Above all, avoid these tactics…

I’ve recently seen lots of adverts for methods to get websites ranked almost instantly, and they all fall foul of at least one of the items that Google tells us we should avoid.

Some of them are obvious, but here are a few that have caught people out recently because they thought they were OK. I’ve personally seen sites given a manual penalty because of these.

Automatically generated content

A friend of mine had a website that created content automatically by scraping YouTube, WordPress and Tumblr. It was absolutely chock full of content, but it was all copied, and not very good. The site ranked well for a while, but then it simply disappeared from the search engines altogether.

Loading pages with irrelevant keywords

What they’re talking about here is the attempt to rank a web page for keywords it’s not specifically created for. For example, if you had a page that discussed the technical advantages of wireless charging, it would be a mistake to load up the keyword tag with words related to the chemical breakdown of car tyres.

Stick to one subject and one only. Ensure your content has keywords that relate to that specific content.

Abusing rich snippets markup

This is a relatively new thing in the search engine world and it involves marking up certain parts of your site with tags that describe what the content is.
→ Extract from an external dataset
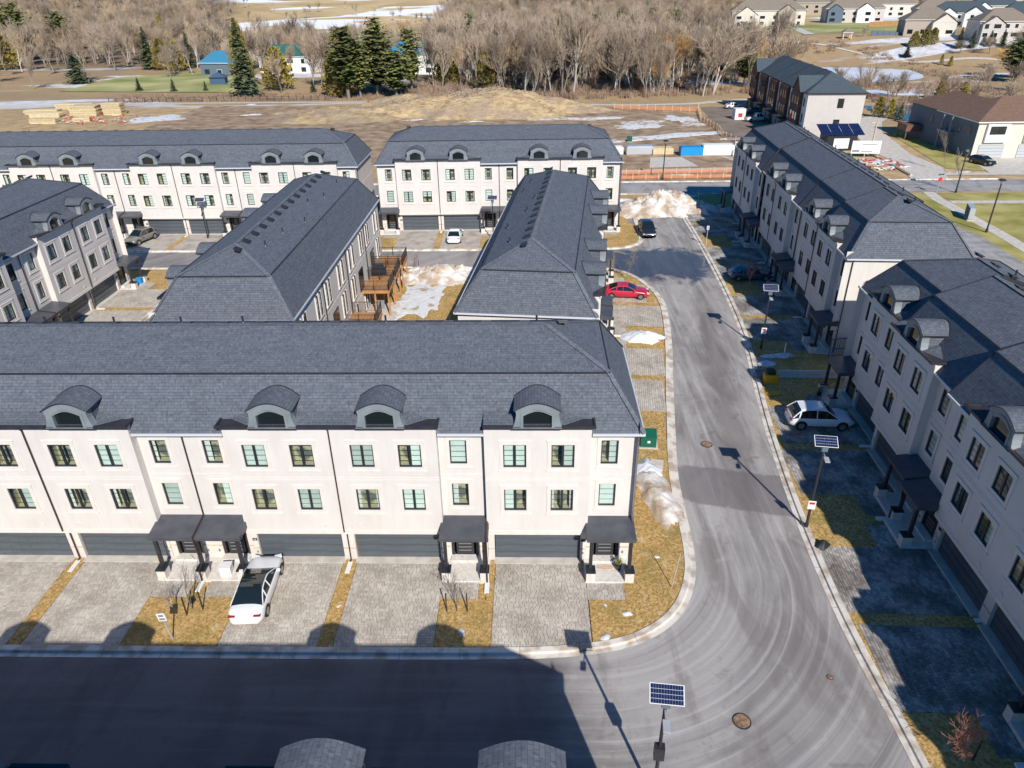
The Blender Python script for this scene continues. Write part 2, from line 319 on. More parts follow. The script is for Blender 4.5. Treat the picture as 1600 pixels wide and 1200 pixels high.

For example, you can explicitly define a product ‘title’ and ‘category’ as well as ‘price’. However, as with everything, people will see an opportunity to abuse the system and so a lot of webmasters have been filling their sites with content markup that’s not relevant.

Doing this can result in a manual penalty and exclusion from the search results altogether.

What can we take from this?

The most important part of this guideline is where it asks you to consider if what you’re doing smells a bit fishy. If you think you’re potentially doing something that could be looked upon as a shady practice, then you should not do it.
Stick to what you’re good at, explain that to your customers and before long, your site will be ranking well.